What are the ethical implications of purchasing R. Kelly CDs or concert tickets when the singer-songwriter has been accused of sexual abuse? If you see a trolley speeding down the track, should you pull the switch to divert the trolley from running over five people lying on the main track, but thereby cause the trolley to run over one person on the side track?

Dr. Jessica Flanigan, associate professor of leadership studies and philosophy, politics, economics, and law (PPEL) asks students to consider these types of ethical dilemmas.

“I want to get students more involved in ethics, to have it become a part of their everyday life,” the University’s inaugural ethics fellow said. “University of Richmond has an exceptionally strong focus on ethics research for an institution its size. Ethicists work across disciplines at the Jepson School of Leadership Studies, the PPEL Program, the Philosophy Department, and the Political Science Department.”

When Flanigan joined the Jepson School faculty in 2012, she was eager to harness that strength. In 2015, she created the University’s Political Philosophy Faculty Learning Community, now known as the Ethics Working Group. The cross-campus group hosts guest speakers to discuss research and developments in the field of ethics.

Since becoming the University’s ethics fellow in August 2018, Flanigan has been hosting, participating in, and otherwise supporting conversations among faculty, students, and staff about ethical issues.
“I’ve given guest lectures on Aristotle and the good life for the Philosophy Department, the ethics of Adderall for the Psychology Department, and sweatshops as well as charisma and authenticity in leadership for the Jepson School,” she said.

Flanigan exposes students to ethical discussions outside the classroom as well.
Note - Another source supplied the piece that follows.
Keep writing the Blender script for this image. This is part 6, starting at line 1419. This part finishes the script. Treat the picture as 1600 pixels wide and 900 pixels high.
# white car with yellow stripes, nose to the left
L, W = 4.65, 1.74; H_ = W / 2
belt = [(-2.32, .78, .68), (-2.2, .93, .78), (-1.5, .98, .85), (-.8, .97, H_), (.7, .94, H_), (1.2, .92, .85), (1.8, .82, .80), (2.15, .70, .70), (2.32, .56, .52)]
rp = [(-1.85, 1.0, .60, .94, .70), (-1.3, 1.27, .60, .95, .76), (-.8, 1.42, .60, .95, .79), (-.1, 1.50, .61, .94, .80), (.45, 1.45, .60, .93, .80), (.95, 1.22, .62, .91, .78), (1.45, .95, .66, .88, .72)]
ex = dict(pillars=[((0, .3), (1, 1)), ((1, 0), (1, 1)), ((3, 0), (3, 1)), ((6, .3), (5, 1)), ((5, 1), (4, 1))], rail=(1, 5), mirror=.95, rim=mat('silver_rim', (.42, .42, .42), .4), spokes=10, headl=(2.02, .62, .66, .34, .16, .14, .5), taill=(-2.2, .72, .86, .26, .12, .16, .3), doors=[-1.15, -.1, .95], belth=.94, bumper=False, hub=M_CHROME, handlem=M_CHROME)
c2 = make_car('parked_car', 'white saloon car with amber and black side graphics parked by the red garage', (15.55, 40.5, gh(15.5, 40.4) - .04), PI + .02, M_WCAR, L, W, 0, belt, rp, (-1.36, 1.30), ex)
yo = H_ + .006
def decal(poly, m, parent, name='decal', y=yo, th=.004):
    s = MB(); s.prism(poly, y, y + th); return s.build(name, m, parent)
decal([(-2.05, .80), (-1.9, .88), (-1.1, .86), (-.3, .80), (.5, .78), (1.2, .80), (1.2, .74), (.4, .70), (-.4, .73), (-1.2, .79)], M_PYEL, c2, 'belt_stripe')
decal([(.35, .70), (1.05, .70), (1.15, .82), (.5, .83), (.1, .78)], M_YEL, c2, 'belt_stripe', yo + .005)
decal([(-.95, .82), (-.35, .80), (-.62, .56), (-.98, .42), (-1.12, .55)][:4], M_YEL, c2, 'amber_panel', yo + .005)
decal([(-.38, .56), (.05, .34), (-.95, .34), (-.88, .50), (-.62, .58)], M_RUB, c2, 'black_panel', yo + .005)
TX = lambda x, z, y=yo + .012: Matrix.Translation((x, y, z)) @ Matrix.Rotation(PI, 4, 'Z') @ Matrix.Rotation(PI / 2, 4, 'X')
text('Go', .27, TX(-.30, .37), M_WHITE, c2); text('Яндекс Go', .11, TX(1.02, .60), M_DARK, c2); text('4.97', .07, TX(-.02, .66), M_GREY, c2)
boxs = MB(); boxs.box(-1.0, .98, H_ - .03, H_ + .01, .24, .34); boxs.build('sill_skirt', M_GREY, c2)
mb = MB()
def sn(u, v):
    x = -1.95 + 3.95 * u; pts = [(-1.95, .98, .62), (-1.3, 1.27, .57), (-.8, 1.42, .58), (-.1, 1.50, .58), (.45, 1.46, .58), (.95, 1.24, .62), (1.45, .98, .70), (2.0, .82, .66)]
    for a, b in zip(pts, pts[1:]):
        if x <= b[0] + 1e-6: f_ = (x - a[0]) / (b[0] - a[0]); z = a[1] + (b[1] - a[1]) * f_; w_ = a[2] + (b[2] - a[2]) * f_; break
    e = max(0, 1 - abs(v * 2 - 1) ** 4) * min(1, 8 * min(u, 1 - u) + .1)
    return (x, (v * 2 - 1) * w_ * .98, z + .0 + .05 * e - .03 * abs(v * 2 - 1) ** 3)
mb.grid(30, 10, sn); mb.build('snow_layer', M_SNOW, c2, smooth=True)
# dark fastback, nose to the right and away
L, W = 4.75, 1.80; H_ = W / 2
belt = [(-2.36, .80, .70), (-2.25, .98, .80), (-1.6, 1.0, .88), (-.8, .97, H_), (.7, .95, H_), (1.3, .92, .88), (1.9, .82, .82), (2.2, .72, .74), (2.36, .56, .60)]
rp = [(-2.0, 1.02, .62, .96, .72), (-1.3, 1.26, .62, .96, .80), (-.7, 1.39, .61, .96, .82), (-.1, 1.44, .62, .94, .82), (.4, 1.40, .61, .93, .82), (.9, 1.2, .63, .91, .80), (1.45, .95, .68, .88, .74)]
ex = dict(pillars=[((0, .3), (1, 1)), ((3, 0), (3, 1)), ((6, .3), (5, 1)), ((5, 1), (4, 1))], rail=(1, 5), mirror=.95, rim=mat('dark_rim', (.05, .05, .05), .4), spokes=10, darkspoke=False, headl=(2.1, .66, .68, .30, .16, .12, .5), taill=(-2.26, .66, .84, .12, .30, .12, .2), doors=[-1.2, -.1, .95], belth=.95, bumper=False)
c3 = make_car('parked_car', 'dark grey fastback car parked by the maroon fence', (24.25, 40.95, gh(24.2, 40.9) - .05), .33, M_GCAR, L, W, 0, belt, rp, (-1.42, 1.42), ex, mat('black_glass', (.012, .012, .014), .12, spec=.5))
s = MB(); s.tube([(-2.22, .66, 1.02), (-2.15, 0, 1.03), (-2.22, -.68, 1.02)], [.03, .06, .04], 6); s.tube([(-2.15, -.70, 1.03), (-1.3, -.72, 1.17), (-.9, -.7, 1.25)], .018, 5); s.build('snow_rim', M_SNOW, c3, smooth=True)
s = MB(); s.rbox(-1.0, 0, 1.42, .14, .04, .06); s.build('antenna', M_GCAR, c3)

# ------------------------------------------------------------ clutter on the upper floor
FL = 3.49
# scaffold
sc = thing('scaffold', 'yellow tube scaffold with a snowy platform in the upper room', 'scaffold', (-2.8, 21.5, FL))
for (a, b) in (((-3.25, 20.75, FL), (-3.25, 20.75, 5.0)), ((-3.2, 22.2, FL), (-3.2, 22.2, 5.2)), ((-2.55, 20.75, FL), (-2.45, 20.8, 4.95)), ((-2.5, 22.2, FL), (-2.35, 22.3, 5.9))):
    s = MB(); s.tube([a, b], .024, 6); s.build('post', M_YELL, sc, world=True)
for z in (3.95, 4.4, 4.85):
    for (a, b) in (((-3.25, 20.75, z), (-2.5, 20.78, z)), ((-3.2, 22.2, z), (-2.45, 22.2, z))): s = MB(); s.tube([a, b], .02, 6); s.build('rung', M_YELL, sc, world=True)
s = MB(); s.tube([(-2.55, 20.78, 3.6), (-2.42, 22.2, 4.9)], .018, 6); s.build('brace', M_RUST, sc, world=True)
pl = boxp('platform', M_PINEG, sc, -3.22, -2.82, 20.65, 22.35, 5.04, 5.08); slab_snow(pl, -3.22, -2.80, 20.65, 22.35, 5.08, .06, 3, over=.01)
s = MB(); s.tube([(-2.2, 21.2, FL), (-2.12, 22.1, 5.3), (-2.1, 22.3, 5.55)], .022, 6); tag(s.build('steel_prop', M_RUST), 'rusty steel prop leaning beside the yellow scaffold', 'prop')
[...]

As the college fellow for first-year residence hall Lora Robins Court, she facilitated a discussion of the previously mentioned trolley problem (a popular thought experiment in ethics) and a debate about ethical decision making in a world where perceived reality is actually computer simulation.

Next, she plans to host a pop-up “Ask-a-Philosopher” booth in Lora Robins Court, where residents can drop by to discuss ethical questions with her.

Since 2013, Flanigan has coached the Jepson School’s Ethics Bowl team, comprising four students who compete in the annual Southeast Regional Intercollegiate Ethics Bowl. This year, team members debated a wide range of issues, including kosher slaughter laws, restoration of felons’ voting rights, offshore money laundering, and trans-racial identity.

“From working with Dr. Flanigan, I have learned the importance of considering counterarguments, how to prepare to refute objections, and how to boil my thoughts down to concise, clear, and easily digestible language,” said team member Holly McNaughton, ’19. “My participation in the Ethics Bowl has been one of the best parts of my Jepson experience. It made me more confident in my ability to engage in thoughtful, intellectual discourse.”

Team member Eliana Fleischer, ’20, concurred. “By teaching me to articulate both sides of a dilemma, Dr. Flanigan strengthened my process for arriving at ethical conclusions. I now enjoy bringing ethical questions into discussions I have in classes and with my friends.”

Other students, such as Jenny Crowell, ’19, have undertaken independent studies with Flanigan. Crowell, a student-athlete, is applying an ethical lens to her research on the effects of sports-related brain injuries.

Noting the centrality of ethics to a Jepson School education, Flanigan continues to look for more ways to connect students to ethics.

“I’m planning a workshop for faculty who are interested in incorporating philosophy as a way of life into their pedagogy,” she said. “Through their teaching, faculty could engage students in thinking about living an ethical life.”